Don Huffines, a Republican donor in Texas who also stopped giving to the RNC years ago, called the committee “a nest of potential corruption, with consultants milking donors.” He said Friday he will consider donating to the organization if Dhillon takes over.

“It’s one thing to raise money — and that’s what they do, is raise a lot of money,” Huffines said. “It’s another thing to deploy it effectively, and they don’t do that well.”

Glenn McCall, chair of the RNC’s Budget Committee, last week sent an email to members vehemently defending McDaniel and the RNC’s spending program during her tenure. In an interview, McCall said the report only provided “half the truth” and lacked important context.

“I never hear a member complain about the free dinners, the free breakfasts and other memorabilia we give,” McCall said of gestures the RNC provides at its meetings throughout the year.

In a statement, top Trump adviser Susie Wiles said many of the RNC expenses that are now in question were made “at the direction of the White House,” and she called much of the recent criticism of the RNC’s spending “misleading and disingenuous.”
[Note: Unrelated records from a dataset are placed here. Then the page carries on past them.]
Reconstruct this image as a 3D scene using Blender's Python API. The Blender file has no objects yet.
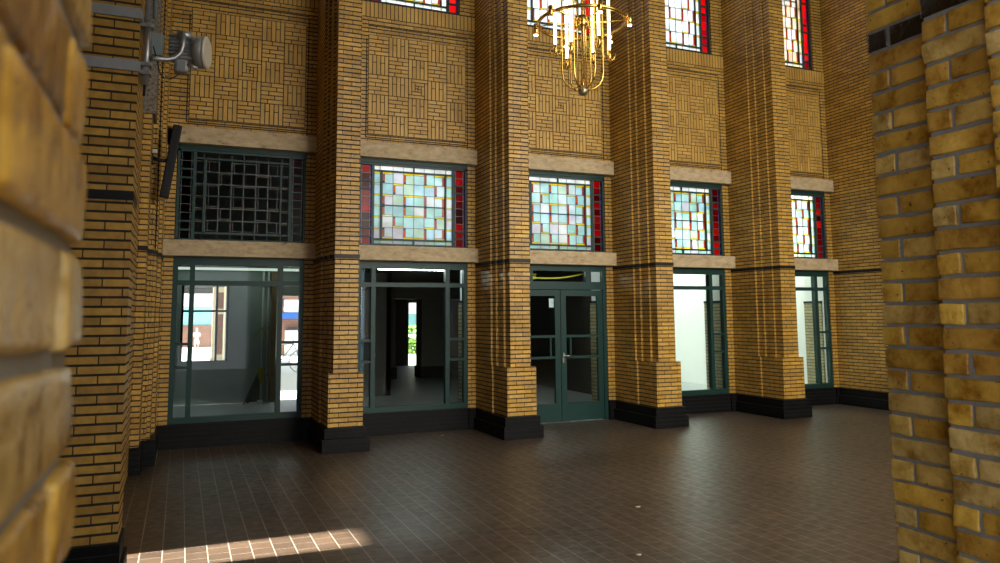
import bpy, bmesh, math, random
from mathutils import Vector, Matrix, noise
random.seed(7)
scn = bpy.context.scene
COL = scn.collection
S = 2.328            # bay pitch
CO = 0.0576          # brick course
HTOP = 9.6           # hall height

# ------------------------------------------------------------------ materials
def srgb(r, g, b):
    f = lambda c: (c/255/12.92) if c/255 <= .04045 else ((c/255+.055)/1.055)**2.4
    return (f(r), f(g), f(b), 1)

def newmat(name):
    m = bpy.data.materials.new(name); m.use_nodes = True
    nt = m.node_tree; nt.nodes.clear()
    out = nt.nodes.new('ShaderNodeOutputMaterial')
    return m, nt, out

def N(nt, t, **kw):
    n = nt.nodes.new(t)
    for k, v in kw.items():
        if k in n.inputs.keys(): n.inputs[k].default_value = v
        else: setattr(n, k, v)
    return n

def plain(name, col, rough=.5, metal=0, spec=.5, noise=0, nscale=8, bump=0, emit=None, estr=0):
    m, nt, out = newmat(name)
    b = N(nt, 'ShaderNodeBsdfPrincipled', Roughness=rough, Metallic=metal)
    b.inputs['Specular IOR Level'].default_value = spec
    b.inputs['Base Color'].default_value = col
    if noise or bump:
        tc = N(nt, 'ShaderNodeTexCoord')
        nz = N(nt, 'ShaderNodeTexNoise', Scale=nscale, Detail=6.0, Roughness=.6)
        nt.links.new(tc.outputs['Object'], nz.inputs['Vector'])
        if noise:
            mx = N(nt, 'ShaderNodeMix', data_type='RGBA', blend_type='MIX')
            mx.inputs[6].default_value = tuple(c*(1-noise) for c in col[:3])+(1,)
            mx.inputs[7].default_value = tuple(min(1, c*(1+noise)) for c in col[:3])+(1,)
            nt.links.new(nz.outputs['Fac'], mx.inputs[0])
            nt.links.new(mx.outputs[2], b.inputs['Base Color'])
        if bump:
            bp = N(nt, 'ShaderNodeBump', Strength=bump, Distance=.01)
            nt.links.new(nz.outputs['Fac'], bp.inputs['Height'])
            nt.links.new(bp.outputs['Normal'], b.inputs['Normal'])
    if emit:
        b.inputs['Emission Color'].default_value = emit
        b.inputs['Emission Strength'].default_value = estr
    nt.links.new(b.outputs[0], out.inputs[0])
    return m

def ramp(nt, stops):
    r = N(nt, 'ShaderNodeValToRGB')
    e = r.color_ramp.elements
    e[0].position, e[0].color = stops[0]
    e[1].position, e[1].color = stops[-1]
    for p, c in stops[1:-1]:
        x = e.new(p); x.color = c
    return r

def brick(name, c1, c2, mortar, rough=.45, msize=.0080, bw=.222, rh=CO, offs=.5, bump=.6, spec=.5, dark=.25):
    m, nt, out = newmat(name)
    L = nt.links.new
    tc = N(nt, 'ShaderNodeTexCoord')
    bt = N(nt, 'ShaderNodeTexBrick')
    bt.offset = offs
    bt.inputs['Scale'].default_value = 1
    bt.inputs['Color1'].default_value = c1; bt.inputs['Color2'].default_value = c2
    bt.inputs['Mortar'].default_value = mortar
    bt.inputs['Mortar Size'].default_value = msize
    bt.inputs['Mortar Smooth'].default_value = .15
    bt.inputs['Brick Width'].default_value = bw*2; bt.inputs['Row Height'].default_value = rh
    mp = N(nt, 'ShaderNodeMapping'); mp.inputs['Scale'].default_value = (2, 1, 1)      # head joints half as wide as bed joints
    L(tc.outputs['UV'], mp.inputs['Vector']); L(mp.outputs[0], bt.inputs['Vector'])
    n1 = N(nt, 'ShaderNodeTexNoise', Scale=1.7, Detail=5.0)
    n2 = N(nt, 'ShaderNodeTexNoise', Scale=22.0, Detail=5.0)
    L(tc.outputs['Object'], n1.inputs['Vector']); L(tc.outputs['Object'], n2.inputs['Vector'])
    r1 = ramp(nt, [(.3, (1-dark,)*3+(1,)), (.7, (1.08, 1.08, 1.08, 1))])
    L(n1.outputs['Fac'], r1.inputs[0])
    r2 = ramp(nt, [(.3, (.78, .75, .7, 1)), (.7, (1.12, 1.1, 1.05, 1))])
    L(n2.outputs['Fac'], r2.inputs[0])
    m1 = N(nt, 'ShaderNodeMix', data_type='RGBA', blend_type='MULTIPLY'); m1.inputs[0].default_value = 1
    m2 = N(nt, 'ShaderNodeMix', data_type='RGBA', blend_type='MULTIPLY'); m2.inputs[0].default_value = 1
    L(bt.outputs['Color'], m1.inputs[6]); L(r1.outputs[0], m1.inputs[7])
    L(m1.outputs[2], m2.inputs[6]); L(r2.outputs[0], m2.inputs[7])
    b = N(nt, 'ShaderNodeBsdfPrincipled')
    b.inputs['Specular IOR Level'].default_value = spec
    L(m2.outputs[2], b.inputs['Base Color'])
    mr = N(nt, 'ShaderNodeMapRange'); mr.inputs[3].default_value = rough; mr.inputs[4].default_value = .9
    L(bt.outputs['Fac'], mr.inputs[0]); L(mr.outputs[0], b.inputs['Roughness'])
    ml = N(nt, 'ShaderNodeMath', operation='MULTIPLY_ADD'); ml.inputs[1].default_value = -1.0
    ad = N(nt, 'ShaderNodeMath', operation='MULTIPLY'); ad.inputs[1].default_value = .35
    L(n2.outputs['Fac'], ad.inputs[0])
    L(bt.outputs['Fac'], ml.inputs[0]); L(ad.outputs[0], ml.inputs[2])
    bp = N(nt, 'ShaderNodeBump', Strength=bump, Distance=.008)
    L(ml.outputs[0], bp.inputs['Height']); L(bp.outputs[0], b.inputs['Normal'])
    L(b.outputs[0], out.inputs[0])
    return m

def vcol_brick(name, rough=.33, bump=.35, nscale=30, spec=.5, mottle_scale=8, mottle=1.0):
    """single modelled bricks: colour per brick from a face attribute, mottled glaze"""
    m, nt, out = newmat(name); L = nt.links.new
    at = N(nt, 'ShaderNodeAttribute', attribute_name='tone')
    tc = N(nt, 'ShaderNodeTexCoord')
    n1 = N(nt, 'ShaderNodeTexNoise', Scale=mottle_scale, Detail=6.0, Roughness=.65)
    n2 = N(nt, 'ShaderNodeTexNoise', Scale=nscale, Detail=6.0)
    L(tc.outputs['Object'], n1.inputs['Vector']); L(tc.outputs['Object'], n2.inputs['Vector'])
    mo = lambda c: tuple(1+(x-1)*mottle for x in c)+(1,)
    r1 = ramp(nt, [(.34, mo((.50, .38, .22))), (.48, mo((.92, .88, .8))), (.64, mo((1.22, 1.22, 1.3)))])
    L(n1.outputs['Fac'], r1.inputs[0])
    mx = N(nt, 'ShaderNodeMix', data_type='RGBA', blend_type='MULTIPLY'); mx.inputs[0].default_value = 1
    L(at.outputs['Color'], mx.inputs[6]); L(r1.outputs[0], mx.inputs[7])
    # small dark firing specks
    vo = N(nt, 'ShaderNodeTexNoise', Scale=95.0, Detail=2.0)
    L(tc.outputs['Object'], vo.inputs['Vector'])
    rs = ramp(nt, [(.26, (.25, .17, .1, 1)), (.30, (1, 1, 1, 1))])
    L(vo.outputs['Fac'], rs.inputs[0])
    m3 = N(nt, 'ShaderNodeMix', data_type='RGBA', blend_type='MULTIPLY'); m3.inputs[0].default_value = 1
    L(mx.outputs[2], m3.inputs[6]); L(rs.outputs[0], m3.inputs[7])
    b = N(nt, 'ShaderNodeBsdfPrincipled', Roughness=rough)
    b.inputs['Specular IOR Level'].default_value = spec
    L(m3.outputs[2], b.inputs['Base Color'])
    bp = N(nt, 'ShaderNodeBump', Strength=bump, Distance=.006)
    L(n2.outputs['Fac'], bp.inputs['Height']); L(bp.outputs[0], b.inputs['Normal'])
    L(b.outputs[0], out.inputs[0])
    return m

OCH1 = (.62, .365, .062, 1); OCH2 = (.41, .225, .036, 1); MORT = (.028, .022, .016, 1)
M = {}
M['brick'] = brick('ochre_brick', OCH1, OCH2, MORT)
M['brick_fg'] = vcol_brick('glazed_brick', rough=.24, bump=.9, nscale=55, mottle_scale=11)
M['relief'] = vcol_brick('relief_brick', rough=.5, bump=.2, mottle_scale=2.5, mottle=.4)
M['black'] = brick('black_brick', (.006, .006, .007, 1), (.0035, .0035, .004, 1), (.030, .028, .025, 1), rough=.5, msize=.003, bump=.5, spec=.15)
M['mortar'] = plain('mortar', (.20, .19, .175, 1), .95, noise=.3, nscale=40, bump=.4)
M['darkmortar'] = plain('dark_mortar', (.035, .028, .02, 1), .95)
M['band'] = plain('black_glaze', (.007, .007, .008, 1), .45, spec=.3, noise=.3, nscale=10)
M['green'] = plain('dark_green_paint', (.009, .036, .031, 1), .42, spec=.3, noise=.15, nscale=5)
M['green2'] = plain('stained_frame_paint', (.022, .05, .045, 1), .45, spec=.3)
M['lead'] = plain('lead_came', (.13, .13, .125, 1), .45, .6)
M['steel'] = plain('galvanised_steel', (.45, .46, .47, 1), .38, .85, noise=.2, nscale=20)
M['strap'] = plain('steel_strap', (.42, .45, .47, 1), .45, .5, noise=.15, nscale=20)
M['greybox'] = plain('grey_green_plastic', (.22, .26, .26, 1), .5)
M['radio_grey'] = plain('grey_cast_metal', (.28, .28, .27, 1), .5, .3)
M['offwhite'] = plain('offwhite_plastic', (.62, .56, .42, 1), .5)
M['blackpl'] = plain('black_plastic', (.009, .011, .012, 1), .55, spec=.25, noise=.2, nscale=30)
M['brass'] = plain('polished_brass', (.82, .52, .13, 1), .22, 1.0)
M['darkbrass'] = plain('aged_brass', (.36, .30, .18, 1), .4, .9)
M['tube'] = plain('lit_glass_tube', (1, .95, .85, 1), .3, emit=(1, .84, .58, 1), estr=8)
M['spot'] = plain('lit_lens', (1, .95, .85, 1), .3, emit=(1, .9, .7, 1), estr=12)
M['chrome'] = plain('chrome', (.7, .7, .68, 1), .2, 1.0)
M['white_wall'] = plain('white_plaster', (.82, .83, .82, 1), .8, noise=.05, nscale=2)
M['grey_wall'] = plain('grey_cement_render', (.27, .31, .295, 1), .85, noise=.28, nscale=2.2, bump=.1)
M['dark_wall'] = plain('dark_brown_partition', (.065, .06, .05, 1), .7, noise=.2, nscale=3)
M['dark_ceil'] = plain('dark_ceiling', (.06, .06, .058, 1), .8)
M['plaster'] = plain('ceiling_plaster', (.5, .45, .36, 1), .9)
M['paper'] = plain('paper', (.75, .82, .85, 1), .7)
M['yellow'] = plain('yellow_plastic', (.75, .62, .03, 1), .5)
M['pipe'] = plain('pale_pipe', (.42, .44, .42, 1), .5)
M['wood'] = plain('brown_wood', (.20, .13, .065, 1), .6, noise=.3, nscale=6)
M['stick'] = plain('dark_olive_metal', (.05, .05, .03, 1), .5)
M['cloth'] = plain('yellow_cloth', (.30, .25, .04, 1), .9)
M['blue'] = plain('blue_paint', (.035, .13, .24, 1), .4)
M['blue2'] = plain('blue_awning', (.02, .10, .38, 1), .5)
M['paving'] = plain('pale_paving', (.62, .60, .56, 1), .9, noise=.08, nscale=3)
M['asphalt'] = plain('grey_paving', (.45, .45, .45, 1), .9, noise=.08, nscale=3)
M['red_brick'] = brick('red_brick', (.30, .12, .08, 1), (.22, .09, .06, 1), (.25, .2, .17, 1), rough=.7, msize=.008, bw=.22, rh=.07, bump=.2)
M['cream'] = plain('cream_stone', (.70, .60, .42, 1), .8, noise=.1)
M['teal'] = plain('teal_glazing', (.22, .52, .52, 1), .3)
M['whitepaint'] = plain('white_paint', (.8, .82, .82, 1), .6)
M['skin'] = plain('skin', (.55, .30, .2, 1), .6)
M['hair'] = plain('hair', (.35, .25, .14, 1), .8)
M['shirt'] = plain('white_shirt', (.8, .78, .76, 1), .8)
M['shorts'] = plain('pale_blue_shorts', (.55, .68, .75, 1), .8)
M['bag'] = plain('dark_strap', (.1, .09, .12, 1), .8)
M['chip'] = plain('paper_scrap', (.6, .55, .42, 1), .8)
M['white_brick'] = brick('pale_yellow_brick', (.46, .40, .22, 1), (.34, .29, .15, 1), (.12, .11, .09, 1), msize=.006, bump=.5)

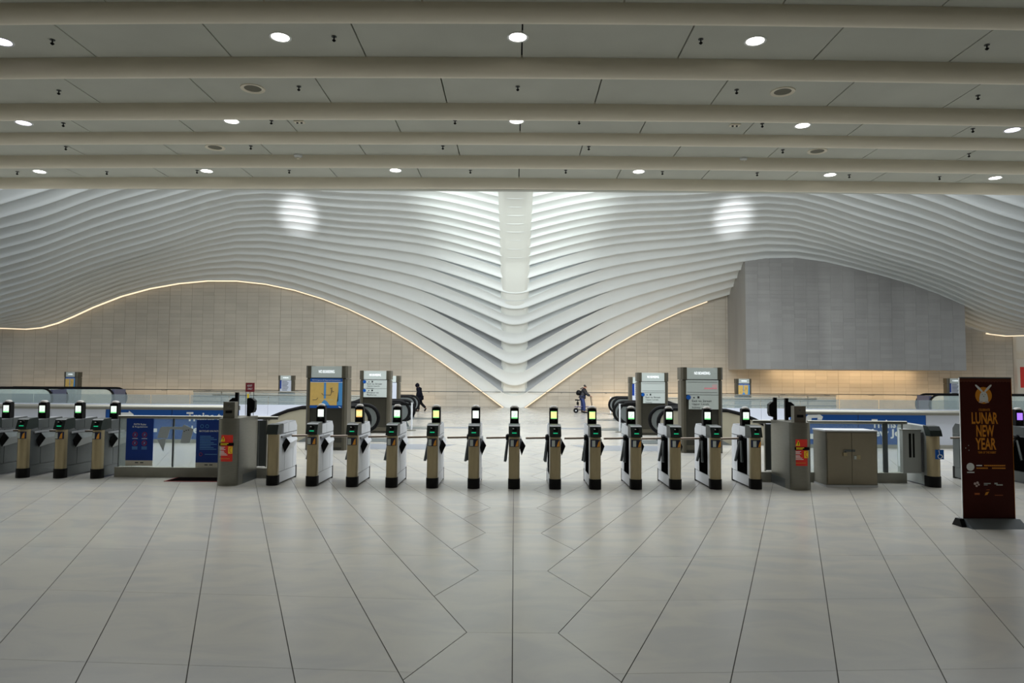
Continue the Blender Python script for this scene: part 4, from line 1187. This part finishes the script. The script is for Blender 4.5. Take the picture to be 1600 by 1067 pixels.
for s in (-1, 1):
    sd = 'left' if s < 0 else 'right'
    xe = s*abs(at(578, 650, 20.6).x)
    escalator('big beige-sided escalator behind the %s map kiosk, black handrail' % sd, s, xe, 20.62, 1.3, M_esc, 1.03, M_escg, 1.55, None, 0.40, 3.4)
    xe = at(640.5, 640, 26.1).x if s < 0 else -at(640.5, 640, 26.1).x
    escalator('grey-sided escalator, middle one of the %s bank by the passage' % sd, s, xe, 26.0, 1.3, M_escg, 1.02, M_escg, 1.6, None, 0.38, 3.4)
    xe = at(648.8, 640, 32.3).x if s < 0 else -at(648.8, 640, 32.3).x
    escalator('farthest grey escalator of the %s bank, next to the walking route' % sd, s, xe, 32.3, 1.3, M_escg, 1.05, M_escg, 1.6, None, 0.36, 3.4)
# far escalators near the back wall
for (px, sgn, w, Ye) in ((82, -1, 'at the left edge of the photo', 35.6), (178, -1, 'right of the small left map kiosk', 37.2), (1452, 1, 'left of the maroon banner', 36.0)):
    e = escalator('distant escalator with violet newel %s' % w, sgn, at(px, 620, Ye).x, Ye, 1.2, M_glass, 1.24, M_glass, 3.2, M_newel, 0.52, 3.0, down=False)
    MB().box(-0.22, 0.30, -0.14, -0.05, 0.02, 0.16).build('black_housing', M_black, e)
    MB().box(0.02*0-0.12, 0.16, -0.15, -0.14, 0.07, 0.14).build('lit_indicator', emit('indicator_light', (0.85, 0.85, 1.0, 1), 1.4), e)

# stanchions
def stanchion(px, py_base, py_top, Y, label, belt=None):
    a, b = at(px, py_base, Y), at(px, py_top, Y)
    t = thing('stanchion', label, 'post', (a.x, Y, 0))
    MB().lathe([(0.16, 0), (0.16, 0.015), (0.10, 0.035), (0.0, 0.036)], n=16).build('base', M_steel, t)
    MB().lathe([(0.032, 0.02), (0.032, b.z-0.03), (0.04, b.z-0.02), (0.04, b.z), (0.0, b.z+0.005)], n=10).build('pole', M_side, t)
    if belt: MB().box(*sorted((0.0, belt)), -0.02, 0.02, b.z-0.10, b.z-0.02).build('black_belt', M_black, t)
stanchion(643, 668.5, 629, 25.3, 'silver stanchion with a black belt at the left escalators', -0.75)
stanchion(968.5, 671, 631, 25.3, 'silver stanchion with a black belt at the right escalators', 0.85)
stanchion(954, 645.5, 620, 38.5, 'thin distant stanchion beside the person with the scooter')

# ================================================================== kiosks
def kiosk(label, px, Y, w, h, style, d=0.42, rotz=0.0, px_led=None):
    x = at(px, 650, Y).x
    t = thing('sign_kiosk', label, 'kiosk', (x, Y, 0), rotz, 'information kiosks')
    hwk = w/2
    MB().box(-hwk+0.03, hwk-0.03, 0.03, d-0.03, 0.0, h-0.04).build('core', M_kioskd, t)
    for s in (-1, 1):
        MB().prism([(s*hwk, 0.06), (s*(hwk-0.05), 0.0), (s*(hwk-0.115), 0.0), (s*(hwk-0.115), d), (s*hwk, d)], 0.0, h*0.845, 'z').build('side_column', M_kiosk, t)
        MB().prism([(s*(hwk+0.012), 0.05), (s*(hwk-0.04), -0.012), (s*(hwk-0.135), -0.012), (s*(hwk-0.135), d), (s*(hwk+0.012), d)], h*0.855, h, 'z').build('head_cap', M_kiosk, t)
    iw = hwk-0.135
    MB().box(-iw, iw, -0.006, 0.05, h*0.86, h-0.01).build('led_header', M_panelg, t)
    MB().box(-hwk+0.12, hwk-0.12, 0.004, 0.05, 0.08, 0.20).build('kick_panel', M_kiosk, t)
    letter('NO BOARDING', 0, -0.010, h*0.915, iw*1.02, h*0.034, M_ledtext, t, 0.0, 'C', 'led_lettering')
    pw = hwk-0.115
    if style == 'map':
        z1, z0 = h*0.85, h*0.50
        hh = z1-z0
        m = MB().box(-pw, pw, -0.004, 0.03, z0, z1).build('map_panel', M_ochre, t)
        def bx(a, b, c, d_, mt, nm, e=0.008): return MB().box(-pw+2*pw*a, -pw+2*pw*b, -e, -0.003, z0+hh*c, z0+hh*d_).build(nm, mt, m)
        bx(0, 1, 0.88, 1, M_blue, 'blue_header'); bx(0, 1, 0.865, 0.88, M_txt, 'white_rule'); bx(0, 1, 0, 0.09, M_blue, 'blue_footer')
        letter('PATH System & Regional Connections', -pw+2*pw*0.06, -0.010, z0+hh*0.915, 2*pw*0.88, hh*0.045, M_txt, m, 0.0)
        bx(0.43, 0.49, 0.32, 0.865, M_lblue, 'river'); bx(0.88, 1.0, 0.09, 0.865, M_lblue, 'river')
        MB().prism([(-pw+2*pw*u, z0+hh*v) for u, v in ((0.34, 0.09), (0.38, 0.2), (0.45, 0.28), (0.53, 0.22), (0.62, 0.09))], -0.007, -0.003, 'y').build('bay', M_lblue, m)
        MB().prism([(-pw+2*pw*u, z0+hh*v) for u, v in ((0.84, 0.09), (0.84, 0.2), (0.90, 0.26), (0.92, 0.5), (0.88, 0.6), (0.90, 0.09))], -0.007, -0.003, 'y').build('bay', M_lblue, m)
        ln = MB()
        for pts in (((0.36, 0.50), (0.40, 0.44), (0.64, 0.44), (0.66, 0.52), (0.66, 0.68)), ((0.62, 0.66), (0.70, 0.68)), ((0.66, 0.60), (0.70, 0.61)), ((0.66, 0.55), (0.74, 0.56)), ((0.08, 0.27), (0.2, 0.28), (0.24, 0.34))):
            ln.tube([(-pw+2*pw*u, -0.006, z0+hh*v) for u, v in pts], 0.006*w, 4)
        ln.build('route_lines', M_txtd, m)
        bx(0.30, 0.72, 0.27, 0.285, mat('map_pale', rgb(190, 190, 150), 0.6), 'pale_road', 0.006)
        MB().prism([(pw*0.80, z0+hh*0.06), (pw*0.94, z0+hh*0.02), (pw*0.90, z0+hh*0.01), (pw*0.78, z0+hh*0.04)], -0.012, -0.003, 'y').build('white_mark', M_txt, m)
    elif style == 'exit2':
        for k, (a, b, lines) in enumerate(((0.715, 0.85, ('Exit to Street', 'Upper Levels', 'Subway')), (0.575, 0.71, ('Elevator to', 'Platforms')))):
            m = MB().box(-pw+0.02, pw, -0.006, 0.03, h*a, h*b).build('sign_panel', M_panelg, t)
            hh = h*(b-a)
            MB().lathe([(0.055, 0), (0.055, -0.012), (0, -0.013)], (-pw+0.05, -0.004, h*b-0.06), 14, axis='y').build('blue_disc', M_blue, m)
            MB().prism([(-pw+0.17, h*b-0.08), (-pw+0.20, h*b-0.04), (-pw+0.23, h*b-0.08)], -0.009, -0.005, 'y').build('pictogram', M_txtd, m)
            MB().box(-pw+0.29, -pw+0.34, -0.009, -0.005, h*b-0.085, h*b-0.03).build('pictogram', M_txtd, m)
            for q, tx in enumerate(lines):
                letter(tx, -pw+0.14, -0.009, h*b-0.155-0.078*q, 0.036*len(tx), 0.05, M_txtd, m, 0.004)
    elif style == 'exit1':
        m = MB().box(-pw, pw, -0.006, 0.03, h*0.68, h*0.85).build('sign_panel', M_panelg, t)
        for z in (h*0.705, h*0.825): MB().box(-pw+0.03, pw-0.03, -0.009, -0.005, z, z+0.008).build('rule', M_seam, m)
        if px_led:
            MB().box(pw*0.12, pw*0.92, -0.009, -0.005, h*0.745, h*0.762).build('pink_scrawl', mat('pink_marker', rgb(224, 150, 156), 0.6), m)
            MB().box(pw*0.62, pw*0.92, -0.009, -0.005, h*0.762, h*0.80).build('pink_scrawl', mat('pink_marker2', rgb(206, 172, 172), 0.6), m)
        m = MB().box(-pw+0.07, pw, -0.006, 0.03, h*0.51, h*0.675).build('sign_panel', M_panelg, t)
        b = 0.675
        MB().lathe([(0.06, 0), (0.06, -0.012), (0, -0.013)], (-pw+0.06, -0.004, h*b-0.06), 14, axis='y').build('blue_disc', M_blue, m)
        MB().prism([(-pw+0.17, h*b-0.08), (-pw+0.20, h*b-0.04), (-pw+0.23, h*b-0.08)], -0.009, -0.005, 'y').build('pictogram', M_txtd, m)
        MB().box(-pw+0.29, -pw+0.34, -0.009, -0.005, h*b-0.085, h*b-0.03).build('pictogram', M_txtd, m)
        for q, tx in enumerate(('Exit to Street', 'Upper Levels', 'Subway')):
            letter(tx, -pw+0.15, -0.009, h*b-0.175-0.088*q, 0.036*len(tx), 0.056, M_txtd, m, 0.004)
    elif style == 'list':
        m = MB().box(-pw, pw, -0.006, 0.03, h*0.5, h*0.85).build('sign_panel', mat('lilac_sign', rgb(178, 184, 196), 0.45), t)
        MB().box(-pw, -pw+0.09, -0.009, -0.005, h*0.6, h*0.85).build('blue_band', M_blued, m)
        for q in range(7):
            MB().box(-pw+0.13, pw*(0.3+0.12*((q*29) % 3)), -0.009, -0.005, h*0.81-0.085*q, h*0.81-0.085*q+0.035).build('text_line', M_txtd, m)
    return t
kiosk('big dark kiosk with ochre rail map left of the passage', 509, 18.2, 1.06, 2.17, 'map')
kiosk('dark kiosk with two pale exit signs, behind the big map kiosk', 585, 24.0, 1.04, 2.12, 'exit2')
kiosk('kiosk half hidden behind the two-sign kiosk, near the walking person', 605, 30.5, 1.0, 1.98, 'list')
kiosk('big dark kiosk with pink scrawl on its upper sign, right of the passage', 1097.5, 18.2, 1.06, 2.20, 'exit1', px_led=True)
kiosk('dark kiosk with pale exit sign left of the pink-scrawled kiosk', 1020.5, 24.0, 1.04, 2.12, 'exit1')
kiosk('kiosk half hidden behind the right exit kiosk', 1002, 30.5, 1.0, 2.0, 'list')
kiosk('small distant kiosk with rail map at the far left', 107.5, 42.5, 0.80, 2.12, 'map', 0.5)
kiosk('small distant kiosk with text list left of the big map kiosk', 445, 42.5, 0.90, 2.0, 'list')
kiosk('small distant kiosk with rail map right of the pink-scrawled kiosk', 1163, 42.5, 0.90, 2.0, 'map')
kiosk('small distant kiosk partly hidden by the maroon banner', 1494, 42.5, 0.92, 2.12, 'list')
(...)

McCall also told fellow members it was “extremely sexist” to criticize McDaniel for using RNC funds for hair, makeup and other beauty services ahead of media appearances.

While RNC operating expenditures increased more than 150 percent between the 2016 and 2020 election cycles, so did the committee’s cash intake. Under McDaniel, the committee has continued to break fundraising records during both presidential and midterm cycles.

Just four RNC chair races have been contested over the past 30 years, most recently when Priebus defeated Steele in 2011 after seven rounds of voting to obtain a majority. Prior to that, Steele ousted incumbent chair Mike Duncan in 2009 after six rounds of votes. The field of candidates was also crowded in 1993 and 1997, when Haley Barbour and Jim Nicholson, respectively, were elected.